What's a 'Weakness'? A Way to Show Strength

By Lily Whiteman
Special to The Washington Post
Sunday, June 25, 2006

What's the most odious job interview question of all? Many would say it's the old "what are your weaknesses?" question -- which is still frequently asked in interviews for all types of jobs, from internships to professorships.

But even interviewers who use the weakness question recognize its limitations. "No one realistically expects to get brutally honest answers like, 'I'm below-average intelligence and difficult to work with,' " said Heidi McAllister, a local environmental educator who has hired dozens of professionals into government and nonprofit organizations.

So why do interviewers keep asking a question that -- without the help of a truth serum -- rarely elicits full disclosure? Because interviewers say that even skewed answers can help reveal whether applicants possess key qualities such as self-awareness, humility, sincerity, zest, and skill in managing shortcomings and mistakes.

By reflecting such qualities in your response, "you can really distinguish yourself and stand out from the pack," said Robin Sawyer, who helps screen applicants for a D.C. nonprofit conservation group.

Sawyer said, "The worst answers are 'I don't know' or 'I have no weaknesses' -- which I hear frequently." (Sorry, Superman, the credibility meter just hit zero.)

"When I get unbelievable or evasive answers, I suspect that the applicant isn't the straight shooter I want to hire," McAllister said.

What, then, is a strong answer to the weakness question? Conventional wisdom has long recommended responses such as "I'm a perfectionist" or "I'm a workaholic, so my boss has to peel my fingers back from my computer one by one every night to make me go home." But by now, interviewers recognize those canned cliches as such, McAllister said.

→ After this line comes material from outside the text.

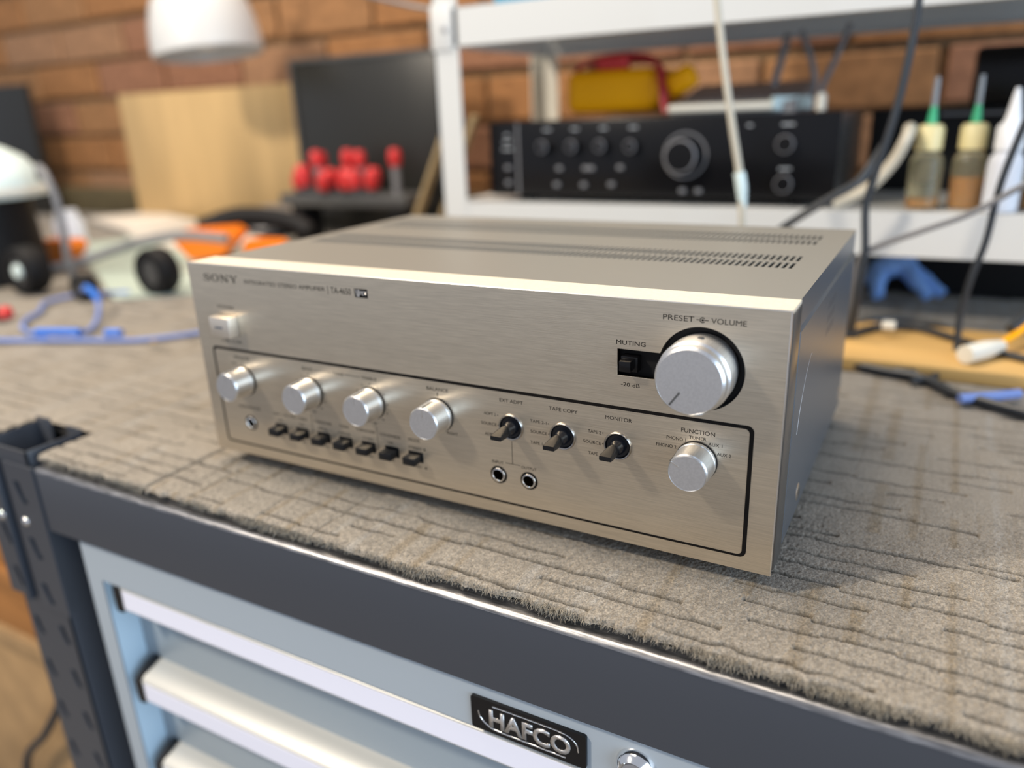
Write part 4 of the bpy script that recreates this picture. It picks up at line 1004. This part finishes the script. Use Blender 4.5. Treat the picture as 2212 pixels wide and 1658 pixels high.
# pendant / desk lamp shade
lamp = thing('lamp', 'white enamel dome lamp hanging in front of the brick wall', 'lamp', (-0.965, 0.90, 0.385))
LMT = Matrix.Translation((-0.958, 0.90, 0.386)) @ Matrix.Scale(0.93, 4) @ Matrix.Rotation(-0.10, 4, 'Y')
def tl(bm): bm.transform(LMT); return bm
obj('lamp_shade', tl(lathe([(0.121, 0.0), (0.124, 0.003), (0.123, 0.030), (0.118, 0.065), (0.107, 0.105), (0.088, 0.140), (0.062, 0.165), (0.038, 0.178), (0.0, 0.180)], 56)), M['shade'], lamp)
obj('shade_lining', tl(lathe([(0.1205, 0.0008), (0.119, 0.035), (0.113, 0.070), (0.100, 0.108), (0.06, 0.150), (0, 0.165)], 48)), M['shade'], lamp)
obj('bulb', tl(lathe([(0, 0.012), (0.018, 0.016), (0.030, 0.035), (0.028, 0.055), (0.014, 0.085), (0.014, 0.12), (0, 0.12)], 28)), mat('frosted_bulb', (0.8, 0.85, 0.9), 0.3), lamp)
obj('lamp_neck', tl(lathe([(0.034, 0.176), (0.030, 0.225), (0.012, 0.235), (0, 0.235)], 28)), M['shade'], lamp)
obj('suspension_arm', tube([(-0.950, 0.90, 0.60), (-0.93, 0.93, 0.80), (-0.90, 1.05, 1.0), (-0.90, 1.20, 1.02)], 0.008), M['greymetal'], lamp)
# tool rack
tr = thing('tool_stand', 'low dark grey stand carrying the red handled tools', 'stand', (-0.60, 0.90, 0.0))
obj('stand_plate', box(-0.775, -0.445, 0.865, 0.955, 0.078, 0.102, 0.003), M['darkgrey'], tr)
for lx in (-0.76, -0.50): obj('stand_leg', box(lx, lx + 0.03, 0.88, 0.945, 0.0005, 0.078, 0.002), M['blackm'], tr)
tt = ((-0.742, 0.89, 0.046, .3), (-0.712, 0.885, 0.058, -.2), (-0.690, 0.90, 0.082, .15), (-0.668, 0.885, 0.086, -.15), (-0.660, 0.87, 0.048, .4), (-0.640, 0.89, 0.050, -.3),
      (-0.612, 0.90, 0.086, .05), (-0.603, 0.872, 0.052, .25), (-0.575, 0.90, 0.084, -.05), (-0.570, 0.872, 0.050, -.2), (-0.545, 0.885, 0.052, .25), (-0.490, 0.90, 0.086, .0))
lbl = ['leftmost, leaning right beside the pine board', 'short, second from the left end', 'tall, leaning over at the left cluster', 'tall, leaning left at the left cluster', 'short, front of the left cluster', 'short, tilted left before the middle',
       'tall upright, first of the middle pair', 'short, in front of the middle pair', 'tall upright, second of the middle pair', 'short, tilted left in the right cluster', 'short, tilted right in the right cluster', 'tall grey shaft, standing alone at right end']
for i, ((x, y, hh, tilt), lb) in enumerate(zip(tt, lbl)):
    t = thing('hand_tool', 'red handled tool on the stand, ' + lb, 'tool', (x, y, 0.102), 'red handled tools on the dark stand')
    Mt = Matrix.Translation((x, y, 0.1015)) @ Matrix.Rotation(tilt, 4, 'Y')
    long_ = hh > .07
    bm = lathe([(0, 0), (0.009, 0), (0.009, hh * (.68 if long_ else .3)), (0, hh * (.68 if long_ else .3))], 16); bm.transform(Mt)
    obj('shaft', bm, M['grey'] if long_ else M['darkgrey'], t)
    h0 = hh * (.62 if long_ else .25); rr = 0.0125 if long_ else 0.0165
    bm = lathe([(0, h0), (rr * .8, h0), (rr, h0 + (hh - h0) * .3), (rr, hh - (hh - h0) * .25), (rr * .7, hh), (0, hh + 0.001)], 20); bm.transform(Mt)
    obj('red_handle', bm, M['red'], t)

# black container with mint dome at the left edge
dc = thing('domed_container', 'black cylindrical container with a pale mint domed lid, left edge', 'container', (-0.99, 0.37, 0.0))
obj('container_body', lathe([(0, 0.0008), (0.094, 0.0008), (0.096, 0.004), (0.088, 0.142), (0, 0.142)], 56, (-0.990, 0.370, 0)), M['blackm'], dc)
obj('domed_lid', lathe([(0.100, 0.140), (0.117, 0.143), (0.119, 0.152), (0.112, 0.178), (0.092, 0.206), (0.060, 0.224), (0.025, 0.232), (0, 0.233)], 56, (-0.990, 0.370, 0)), M['mint'], dc)
obj('lid_band', lathe([(0.1182, 0.146), (0.1202, 0.149), (0.1202, 0.155), (0.1180, 0.159)], 56, (-0.990, 0.370, 0)), M['offwhite'], dc)
cable('hose', 'grey blue hose arching up beside the mint domed container', [(-0.862, 0.42, 0.172), (-0.835, 0.405, 0.190), (-0.812, 0.40, 0.178), (-0.798, 0.40, 0.140), (-0.797, 0.40, 0.088), (-0.803, 0.40, 0.042), (-0.806, 0.405, 0.008)], 0.0060, M['grey'], 'hose')
o = obj('glass_jar', lathe([(0, 0.0006), (0.026, 0.0006), (0.028, 0.006), (0.028, 0.075), (0.020, 0.088), (0.020, 0.098), (0, 0.098)], 28, (-1.04, 0.56, 0)), M['whitecap'], None); tag(o, 'white jar half hidden behind the black domed container', 'jar')
# helping-hand / power tools: orange bodies on dark wheels
def castor(x, y, r, w_, name, label):
    t = thing(name, label, 'wheel', (x, y, 0.0))
    obj('tyre', lathe([(r * .55, -w_), (r * .92, -w_), (r, -w_ * .6), (r, w_ * .6), (r * .92, w_), (r * .55, w_)], 40, (x, y, r + .0006), 'y'), M['blackm'], t)
    obj('hub', lathe([(0, w_ * .8), (r * .55, w_ * .8), (r * .6, w_ * .5), (r * .6, -w_ * .5), (r * .55, -w_ * .8), (0, -w_ * .8)], 32, (x, y, r + .0006), 'y'), M['darkgrey'], t)
    return t
castor(-0.580, 0.400, 0.036, 0.016, 'castor', 'black rubber wheel on the carpet behind the amplifier left corner')
t = castor(-0.800, 0.330, 0.038, 0.018, 'castor', 'black wheel with pale hub at the left edge before the domed container')
obj('hub_cap', lathe([(0, 0.020), (0.010, 0.019), (0.012, 0.014)], 24, (-0.800, 0.330, 0.0386), 'y'), M['mint'], t)
castor(-0.660, 0.330, 0.020, 0.012, 'castor', 'small dark wheel touching the upright end of the blue wire')
def clamp(x, y, z, s, label, rot=0):
    t = thing('spring_clamp', label, 'clamp', (x, y, z))
    R = Matrix.Translation((x, y, z)) @ Matrix.Rotation(rot, 4, 'Z') @ Matrix.Scale(s, 4)
    bm = prism([(-0.055, 0.030), (-0.040, 0.048), (0.050, 0.052), (0.060, 0.040), (0.025, 0.006), (-0.030, 0.000)], 'y', -0.018, 0.018, 0.003); bm.transform(R)
    obj('orange_grip', bm, M['orange'], t)
    bm = prism([(-0.030, 0.0002), (0.025, 0.006), (0.030, 0.0002)], 'y', -0.012, 0.012); bm.transform(R)
    obj('jaw', bm, M['darkgrey'], t)
    return t
clamp(-0.985, 0.500, 0.001, 1.05, 'bright orange clamp beside the domed container')
clamp(-0.715, 0.620, 0.010, 1.15, 'rounded orange clamp with pale highlight behind amplifier corner', 0.4)
clamp(-0.600, 0.640, 0.001, 0.95, 'low orange clamp immediately left of the amplifier top edge', -0.2)
o = obj('power_tool', tube([(-0.78, 0.66, 0.055), (-0.72, 0.70, 0.075), (-0.62, 0.72, 0.070), (-0.56, 0.72, 0.050)], lambda u: 0.022 - 0.006 * u, 16, 6), M['blackm']); tag(o, 'dark rounded tool body behind the orange clamps', 'tool')
cable('hose', 'thick blue-grey hose running from the wheels to the orange clamp', [(-0.93, 0.44, 0.012), (-0.88, 0.47, 0.022), (-0.835, 0.50, 0.038), (-0.752, 0.52, 0.058), (-0.68, 0.54, 0.066), (-0.60, 0.56, 0.060)], 0.0085, M['grey'], 'hose')
o = obj('cutting_mat', prism([(-1.25, 0.66), (-1.14, 0.93), (-0.70, 0.72), (-0.50, 0.44), (-0.62, 0.345), (-0.84, 0.47)], 'z', 0.0004, 0.0030), M['greenmat'], sm=False); tag(o, 'pale green mat spread on the carpet under the clamps', 'mat')
for i, (a, b, c, lb) in enumerate(((-1.62, -1.16, 0.98, 'white paper sheet lying near the pine board, left one'), (-1.15, -0.80, 0.80, 'pale paper sheet lying before the pine board, right one'))):
    bm = box(-.20, .20, -.085, .085, 0, 0.012, 0.001); bm.transform(Matrix.Translation(((a + b) / 2, c, 0.0035)) @ Matrix.Rotation(-.35, 4, 'Z'))
    o = obj('paper_stack', bm, M['paper'], None, loc=((a + b) / 2, c, 0.0)); tag(o, lb, 'paper')
gb = thing('grey_bag', 'grey blue plastic bag lying below the tool stand', 'bag', (-0.95, 1.0, 0.0))
bm = bmesh.new(); bmesh.ops.create_icosphere(bm, subdivisions=4, radius=1)
for v in bm.verts:
    n_ = 1 + .12 * math.sin(v.co.x * 7 + v.co.y * 3) + .08 * math.sin(v.co.z * 9 + v.co.x * 5)
    v.co = Vector((v.co.x * .13 * n_ - .93, v.co.y * .10 * n_ + .96, max(v.co.z, -.8) * .030 * n_ + .030))
obj('bag_body', bm, M['greymetal'], gb)
# blue wires on the carpet
cable('blue_wire', 'pale blue wire running along the carpet to the amplifier side', [(-0.60, 0.118, 0.0040), (-0.535, 0.131, 0.0040), (-0.482, 0.152, 0.0040), (-0.436, 0.170, 0.0040), (-0.400, 0.184, 0.0040), (-0.363, 0.200, 0.0040), (-0.330, 0.236, 0.0040), (-0.300, 0.290, 0.0040), (-0.26, 0.36, 0.0040)], 0.0030, M['bluepale'])
cable('blue_wire', 'blue wire curling in a loop up to the small wheel', [(-0.482, 0.156, 0.0062), (-0.56, 0.175, 0.0045), (-0.610, 0.208, 0.0045), (-0.640, 0.245, 0.0045), (-0.690, 0.285, 0.0045), (-0.690, 0.340, 0.0045), (-0.63, 0.38, 0.0045)], 0.0030, M['bluepale'])
bw = cable('blue_wire', 'short blue lead with bright plug standing against the small wheel', [(-0.445, 0.176, 0.0075), (-0.475, 0.215, 0.0060), (-0.520, 0.255, 0.0120), (-0.565, 0.285, 0.0240), (-0.600, 0.295, 0.0300), (-0.618, 0.300, 0.0240)], 0.0032, M['bluepale'])
obj('blue_boot', tube([(-0.550, 0.277, 0.0200), (-0.575, 0.288, 0.0270), (-0.602, 0.296, 0.0310)], 0.0050), M['blue'], bw)
for x, y, a, L, lb in ((-0.468, 0.166, .35, 0.030, 'bright blue plug where the blue wires cross on the carpet'), (-0.396, 0.190, .4, 0.010, 'small bright blue tip on the pale blue wire')):
    o = obj('blue_plug', tube([(x - L * math.cos(a), y - L * math.sin(a), 0.0120), (x, y, 0.0125), (x + L * math.cos(a), y + L * math.sin(a), 0.0120)], 0.0050, 12, 4), M['blue']); tag(o, lb, 'plug')
o = obj('red_tipped_probe', tube([(-0.76, 0.16, 0.008), (-0.70, 0.185, 0.010), (-0.662, 0.203, 0.010)], 0.0075, 12, 5), M['blackm'], None, loc=(-0.66, 0.2, 0)); tag(o, 'dark probe with a red tip at the left edge of the carpet', 'probe')
WL[o] = Vector((-0.66, 0.2, 0))
obj('red_tip', lathe([(0, 0.009), (0.006, 0.008), (0.0095, 0.003), (0.0095, -0.006), (0, -0.007)], 20, (-0.655, 0.207, 0.0105)), M['red'], o)
o = obj('wood_sliver', box(-0.395, -0.345, 0.206, 0.2085, 0.0006, 0.0030, 0.0003), M['pine']); tag(o, 'thin pale wood sliver on the carpet beside the blue tip', 'sliver')

# ------------------------------------------------------------------ under the bench, bottom left
sl = thing('under_shelf', 'steel shelf under the bench left of the post', 'shelf', (-0.55, 0.3, -0.90))
obj('shelf_board', box(-1.0, -0.235, -0.02, 0.60, -0.72, -0.70), M['slate'], sl, sm=False)
obj('shelf_side', box(-1.0, -0.98, -0.02, 0.60, -0.90, -0.032), M['slate'], sl, sm=False)
def barrel(z0, z1, m_, label, x0=-0.78, x1=-0.30, y0=0.03, y1=0.45):
    t = thing('storage_box', label, 'box', ((x0 + x1) / 2, (y0 + y1) / 2, z0), None)
    obj('box_body', box(x0, x1, y0, y1, z0, z1 - 0.012, 0.006), m_, t)
    obj('box_lid', box(x0 - 0.006, x1 + 0.006, y0 - 0.006, y1 + 0.006, z1 - 0.030, z1, 0.004), m_, t)
    return t
barrel(-0.6995, -0.335, M['card'], 'tan cardboard box under the bench, bottom of the stack at left')
barrel(-0.3345, -0.238, M['barrel'], 'orange brown box in the middle of the stack under the bench', x1=-0.315)
t = barrel(-0.2375, -0.06, M['barrel'], 'dark orange box topmost in the stack under the bench', x1=-0.36)
o = obj('grey_tray', box(-0.75, -0.372, -0.02, 0.02, -0.226, -0.205, 0.003), M['greymetal']); tag(o, 'grey metal edge strip seen left of the post', 'strip')
bpy.data.objects.remove(o)
cable('cable', 'dark cable hanging in front of the cardboard box under the bench', [(-0.33, 0.015, -0.20), (-0.36, 0.012, -0.36), (-0.42, 0.010, -0.45), (-0.50, 0.010, -0.54), (-0.52, 0.01, -0.6985)], 0.005, M['cable'])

Therefore, to remain credible, many interviewers now suggest counterbalancing a true but noncritical gap in your knowledge against your desirable traits. For example, Rajul Pandya, who manages the National Center for Atmospheric Research's internship program, hired an applicant who described how she had bolstered her understanding of a technical issue by taking classes and requesting additional job assignments that addressed the issue.

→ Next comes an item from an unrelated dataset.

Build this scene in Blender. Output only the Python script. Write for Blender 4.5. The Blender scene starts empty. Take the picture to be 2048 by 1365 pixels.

Her answer won over Pandya because "I want to hire people who can say, 'I've thought about what I don't do so well and have taken action to do it better.' "

Similarly, Peter Feldman, an adviser at Plan International Cambodia and an experienced interviewer, recommends tackling weakness questions by saying, "In my last job, I underestimated the importance of X. So in the future, I'll focus more energy on that."

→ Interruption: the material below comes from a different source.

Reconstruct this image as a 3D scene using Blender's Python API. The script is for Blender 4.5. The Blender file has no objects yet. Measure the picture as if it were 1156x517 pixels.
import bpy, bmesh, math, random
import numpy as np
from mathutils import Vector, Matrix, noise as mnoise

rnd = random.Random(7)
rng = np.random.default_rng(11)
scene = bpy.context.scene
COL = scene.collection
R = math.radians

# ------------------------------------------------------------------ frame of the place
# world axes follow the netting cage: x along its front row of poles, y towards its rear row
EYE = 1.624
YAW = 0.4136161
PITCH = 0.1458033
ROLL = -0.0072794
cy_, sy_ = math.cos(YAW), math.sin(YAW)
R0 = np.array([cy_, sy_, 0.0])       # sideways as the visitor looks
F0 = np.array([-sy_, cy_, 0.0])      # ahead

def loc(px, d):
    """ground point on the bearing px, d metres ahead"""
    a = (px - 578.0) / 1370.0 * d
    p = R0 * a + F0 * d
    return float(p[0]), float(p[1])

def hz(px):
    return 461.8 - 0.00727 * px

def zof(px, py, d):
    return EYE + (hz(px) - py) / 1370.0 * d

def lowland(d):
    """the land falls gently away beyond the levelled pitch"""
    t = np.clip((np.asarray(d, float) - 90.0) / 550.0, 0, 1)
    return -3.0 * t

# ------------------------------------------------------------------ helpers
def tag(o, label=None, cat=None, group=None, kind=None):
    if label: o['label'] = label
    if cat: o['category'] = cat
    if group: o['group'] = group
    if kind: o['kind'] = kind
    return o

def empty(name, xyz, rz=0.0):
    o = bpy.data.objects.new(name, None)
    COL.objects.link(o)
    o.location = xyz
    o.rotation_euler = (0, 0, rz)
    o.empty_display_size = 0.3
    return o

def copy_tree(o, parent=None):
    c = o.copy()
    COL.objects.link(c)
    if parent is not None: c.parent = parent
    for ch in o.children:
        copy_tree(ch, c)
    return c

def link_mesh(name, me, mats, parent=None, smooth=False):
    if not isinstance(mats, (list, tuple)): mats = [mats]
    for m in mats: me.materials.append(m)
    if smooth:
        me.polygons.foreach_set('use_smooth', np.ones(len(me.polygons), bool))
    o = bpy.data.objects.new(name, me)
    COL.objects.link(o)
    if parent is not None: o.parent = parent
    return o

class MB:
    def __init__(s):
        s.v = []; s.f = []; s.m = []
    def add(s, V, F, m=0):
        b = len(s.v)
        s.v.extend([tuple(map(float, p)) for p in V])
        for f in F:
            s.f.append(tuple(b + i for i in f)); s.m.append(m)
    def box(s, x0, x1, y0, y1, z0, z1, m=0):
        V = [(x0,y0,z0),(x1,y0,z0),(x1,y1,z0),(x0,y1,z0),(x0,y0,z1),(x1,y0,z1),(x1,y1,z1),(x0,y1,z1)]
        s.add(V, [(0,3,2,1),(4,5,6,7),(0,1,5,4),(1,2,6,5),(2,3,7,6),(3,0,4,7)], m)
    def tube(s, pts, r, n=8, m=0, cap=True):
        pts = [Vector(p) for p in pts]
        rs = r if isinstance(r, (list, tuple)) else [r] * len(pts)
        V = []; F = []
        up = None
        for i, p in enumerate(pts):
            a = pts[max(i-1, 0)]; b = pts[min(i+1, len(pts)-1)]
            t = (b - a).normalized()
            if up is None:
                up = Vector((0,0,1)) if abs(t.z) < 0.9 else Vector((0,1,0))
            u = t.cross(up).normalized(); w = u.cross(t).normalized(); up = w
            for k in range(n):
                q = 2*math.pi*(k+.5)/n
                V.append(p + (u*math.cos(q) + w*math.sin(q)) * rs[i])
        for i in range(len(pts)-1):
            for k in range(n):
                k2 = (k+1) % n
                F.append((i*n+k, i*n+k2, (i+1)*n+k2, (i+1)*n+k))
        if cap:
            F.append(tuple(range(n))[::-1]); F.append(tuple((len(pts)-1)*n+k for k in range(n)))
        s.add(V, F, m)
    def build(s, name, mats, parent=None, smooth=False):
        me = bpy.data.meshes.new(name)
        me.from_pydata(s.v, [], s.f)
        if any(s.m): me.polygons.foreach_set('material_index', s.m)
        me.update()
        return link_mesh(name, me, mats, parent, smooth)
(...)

McAllister advises "showcasing your commitment to staying current in your field, a prized quality." Say: "I try to continually update my skills. This year, I'd like to take training in the latest techniques in X, so that I will do Y faster and more efficiently."

Alternatively, Erin Weinman, a federal information technology project manager, recently landed a choice job after acknowledging, "I've never worked for this organization before, so I have a lot to learn about it. But I offer new perspectives and energetic approaches."

You can also conquer such questions by packaging strengths within weaknesses. Nancy Bachrach, an advertising account manager for a national publication, has impressed hiring managers by revealing that her inclination to quickly complete projects can cause errors, so she double-checks and proofreads all her work.

In addition to confronting open-ended weakness questions, you may be asked about skills that you do, in fact, lack. "Don't just say, 'No, I can't do that,' " advised Howard Hyman, who directs a large federal accounting office. "Give me reasons to believe in you: Explain how your knowledge, willingness to do extra and ability to learn quickly will help you improve. Describe how you'd swiftly catch up and have done so previously."

And what if you sense that an unspoken liability, if left ignored, may silently doom you? Perhaps, for example, you suspect that you're perceived as too young, too old, an outsider, too entrenched, overqualified, overly aggressive or too passive.

"Anticipating a concern is a good idea because it shows insight and that you're on the same wavelength as interviewers," said Ray Kurzweil, founder of nine high-tech companies and a best-selling author. But he warned, "Don't reveal key weaknesses that interviewers wouldn't otherwise notice."